Wednesday, February 20, 2013


            The Die Hard series is a unique animal in the world of film franchises. Whereas some films seem generic and eventually creates its own niche (for better or worse), Die Hard goes the opposite route, starting off with a very unique concept/style and devolves into a generic action thriller with the words “Die Hard” stamped on it. Such is the case with A Good Day to Die Hard. The original was a taut thriller that was plausibly conceivable with a protagonist who could hurt, bleed, and fear for his life; in other words, an actual human being as opposed to a two-dimensional super hero. As the series has progressed, the concept has lost its uniqueness, taking on the more generically traditional action spectacle tropes.

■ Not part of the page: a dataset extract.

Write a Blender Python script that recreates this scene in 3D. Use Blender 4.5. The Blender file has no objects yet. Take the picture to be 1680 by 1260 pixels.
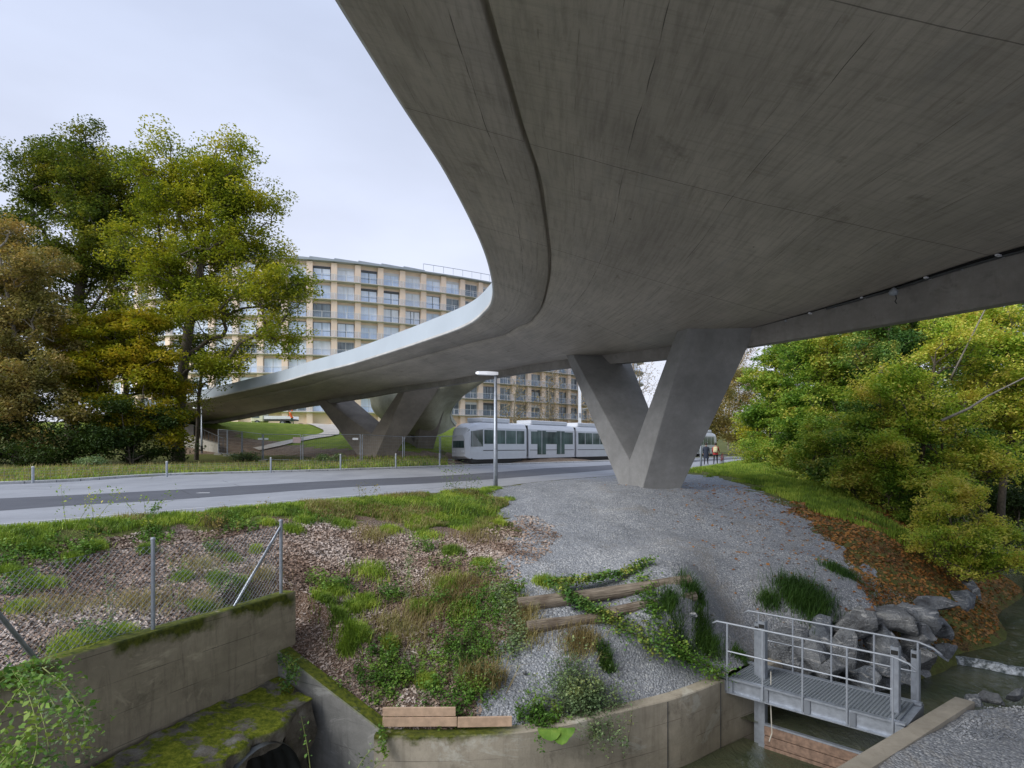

            The plot finds John McClane (Bruce Willis) going to Russia after his son Jack (Jai Courtney) who has assassinated a Russian citizen and is awaiting trial. Being that this is the McClane clan, Jack is estranged from his father, as his sister Lucy (Mary Elizabeth Winstead, returning in what is simply an extended cameo) was before him. Therefore, like Indiana Jones and the Crystal Skull, and other 80s action generation-bridging films, the majority of the film is focused on themes of estrangement and (the inevitable) reapproachment. Oh, there’s also something about a Russian scientist/prisoner named Komarov (Sebastian Koch) who has a file that can exonerate him while bringing down a high ranking Russian official (Sergei Kolesnikov) but, this being a Die Hard film, nothing is quite what it seems and the double crosses occur as expected.

            The main problem with this film is that Bruce Willis seems as though he is a guest star in his own film, with the majority of the focus instead going to Courtney’s “Jack”. Courtney gives a serviceable performance and actually makes what could have been a petulant character somewhat sympathetic; but then, that sympathy could be metatextually infused by the viewer given the cinematic history of the series. Initially, Willis seems to be sleepwalking, his time worn, grizzled, hang dog features giving a sense of tired weight to his character. However, as the movie progresses, and though it still looks as though he is phoning the performance in, Willis comes alive with the snarky wise-cracking demeanor that we’ve come to expect from the put-upon McClane. As in the previous outing, Live Free or Die Hard, McClane has evolved into more of the action hero he initially was the antithesis of but, given the characters history, it’s easy to understand how his character can have be allowed some aplomb desipte the increasingly outlandish situations he finds himself in.

            There are a couple of cleaver homages to the first film, if one knows what to look for. However, other than the name, occasional references to the original Die Hard score, and the requisite “Yippie – Kay – Ye” line, there is really nothing that differentiates this film from any other generic actioner. However, that doesn’t mean that this film isn’t an enjoyable romp. Director John Moore (working off a script by Skip Woods) is no John McTiernan. However, despite a slow start and somewhat uneven pacing, the action sequences move furiously.  Moore does, at times, manage the unenviable task of infusing suspense into the quiet moments; few that there are, that is. Willis and Courtney are believable as father and son, but their chemistry is nowhere near that of the combination of Willis and Reginald Van Johnson or Samuel L. Jackson (but much higher than the pairing of Willis and Justin Long). The action sequences border on the ridiculous, but enjoyably so.

            In the end, it’s a good day to go to the theater. Die Hard has, depending on one’s point of view, (de)evolved into a grand shoot-em-up spectacle. It’s nowhere near the standards of the 1988 original, but as an entertaining way of passing over an hour and a half it does the job.